The Daily Wire story included screen shots of the directives to FEMA employees, though further evidence isn't necessary after Criswell conceded the point and fired the supervisor. The question now is, if one supervisor issued such orders, how many others did the same without being caught? If you ask the American people, they suspect such political weaponization is common.
Low Public Trust
In February 2024, after years of allegations of misuse of police, regulatory, and prosecutorial powers by government officials, Harvard/CAPS/Harris pollsters asked Americans about the issue. Asked, "Do you think the Democrats today are engaged in lawfare—a campaign using the government and the legal system in biased ways to take out a political opponent?" 58 percent of respondents said "yes." The "yes" vote drew an unsurprising 81 percent of Republicans, but also 50 percent of independents and even 42 percent of Democrats.
In December 2022, months after the FBI raided former (and now future) President Donald Trump's Mar-a-Lago estate over the handling of classified documents, only half of respondents voiced much trust in the FBI, according to a poll by the McCourtney Institute for Democracy/APM Research Lab. Fifty-one percent of Republicans said the FBI is biased against Trump, while 24 percent of Democrats said it's biased against the left. Belief that FBI "agents are fair" was lowest among the youngest respondents at 31 percent, rising with age until it hit 50 percent among the oldest cohort.
A History of Political Weaponization
The use of government agencies as political weapons isn't new. Over a decade ago, the Internal Revenue Service faced allegations (confirmed by the Treasury Inspector General for Tax Administration) that it targeted "Tea Party" groups for unfair treatment when they applied for tax-exempt status.
"The Obama administration isn't the first to face criticism of using the Internal Revenue Service as a political hit squad," The Christian Science Monitor noted in a 2013 story on the matter. "Since the advent of the federal income tax about a century ago, several presidents – or their zealous underlings – have directed the IRS to turn its formidable police powers on political rivals."
Likewise, "the FBI…has placed more emphasis on domestic dissent than on organized crime and, according to some, let its efforts against foreign spies suffer because of the amount of time spent checking up on American protest groups," the U.S. Senate's Church Committee complained in 1976.
Compared to the havoc wreaked by the attention of prosecutors, FBI agents, and tax collectors, politically motivated neglect by a FEMA supervisor seems like small potatoes. But it's maddening for those forced to pay taxes to support government agencies that then selectively expend those funds on supporters of the powers that be. When one government official is caught denying services to opponents of the current administration, it inevitably raises concerns that the rot goes much deeper. It's perfectly fair to wonder how many American taxpayers have suffered delays, neglect, or abuse at the hands of petty, politicized bureaucrats whose paychecks are funded by people they despise.
That's why, in the process of denying aid to Floridians whose politics she abhorred, Marn'i Washington did a service to the American people by politicizing her response to a hurricane. If something so seemingly removed from partisan disputes as disaster relief can be made contingent on espousing the "right" political views, then any government service can be weaponized to assist friends of the powerful and harm those with dissenting viewpoints.

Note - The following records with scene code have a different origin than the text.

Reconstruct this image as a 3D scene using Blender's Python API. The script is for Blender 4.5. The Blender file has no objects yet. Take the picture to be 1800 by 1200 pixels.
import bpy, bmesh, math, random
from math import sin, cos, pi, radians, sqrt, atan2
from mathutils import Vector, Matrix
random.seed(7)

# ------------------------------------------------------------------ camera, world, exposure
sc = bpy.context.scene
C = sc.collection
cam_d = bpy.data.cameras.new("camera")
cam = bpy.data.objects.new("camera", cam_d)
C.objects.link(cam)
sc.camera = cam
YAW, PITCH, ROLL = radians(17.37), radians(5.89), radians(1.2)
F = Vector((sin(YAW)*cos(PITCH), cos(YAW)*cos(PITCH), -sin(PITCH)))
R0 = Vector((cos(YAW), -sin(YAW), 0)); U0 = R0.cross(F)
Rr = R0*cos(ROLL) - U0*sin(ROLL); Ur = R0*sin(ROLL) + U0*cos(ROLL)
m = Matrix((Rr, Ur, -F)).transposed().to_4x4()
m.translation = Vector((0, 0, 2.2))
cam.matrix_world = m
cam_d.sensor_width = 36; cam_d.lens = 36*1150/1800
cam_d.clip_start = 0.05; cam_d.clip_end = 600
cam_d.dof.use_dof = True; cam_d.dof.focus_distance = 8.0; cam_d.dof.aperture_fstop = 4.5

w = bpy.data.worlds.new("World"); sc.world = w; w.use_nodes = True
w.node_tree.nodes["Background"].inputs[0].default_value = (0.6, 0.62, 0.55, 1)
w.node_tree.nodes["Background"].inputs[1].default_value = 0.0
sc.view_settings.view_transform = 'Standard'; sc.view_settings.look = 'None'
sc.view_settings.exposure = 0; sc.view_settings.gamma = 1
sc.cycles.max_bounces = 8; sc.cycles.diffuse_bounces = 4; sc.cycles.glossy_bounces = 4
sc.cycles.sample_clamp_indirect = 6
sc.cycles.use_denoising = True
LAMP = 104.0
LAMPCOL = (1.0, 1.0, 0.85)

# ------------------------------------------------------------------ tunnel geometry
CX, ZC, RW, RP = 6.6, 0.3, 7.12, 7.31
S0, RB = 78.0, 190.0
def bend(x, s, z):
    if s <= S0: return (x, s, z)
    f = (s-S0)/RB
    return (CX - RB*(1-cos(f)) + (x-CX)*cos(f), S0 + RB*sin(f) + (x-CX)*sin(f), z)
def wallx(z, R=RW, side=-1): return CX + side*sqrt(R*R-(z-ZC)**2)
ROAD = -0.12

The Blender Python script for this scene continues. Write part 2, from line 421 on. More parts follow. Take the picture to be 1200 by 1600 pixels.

If You Can't Trust Government, Shrink It
The solution isn't found in a changing of the bureaucratic guard. Vice President-elect J.D. Vance famously wants to "seize the administrative state for our purposes" and replace existing bureaucrats with "our people," as he commented in a 2021 interview. That would certainly ensure that Trump supporters get their government services—but only until political power once again changed hands. In the meantime, critics of the new administration, or of government in general, would likely continue to be targeted by tax-funded political operatives, with nothing changed but the identities of those getting the shaft.
It's too much to ask that government agencies be depoliticized in how they go about their business. Government is, at its core, a political entity. We live in an era when devotees of the dominant political tribes hate each other and seek every opportunity to inflict harm on their enemies. It's impossible to believe that this country's political factions are up to the job of administering the vast powers of government in an even-handed way without wielding it against foes when that was beyond the grasp of their predecessors in less-fraught times.
Now, as always, the answer to abusive government is less government. Rather than give the Marn'i Washingtons of the world more power with which to help friends and hurt enemies, they should have less to do. Or they can work for independent organizations that can't force people they dislike to fund them. Government agencies and officials can't be trusted, so we should give them less to do.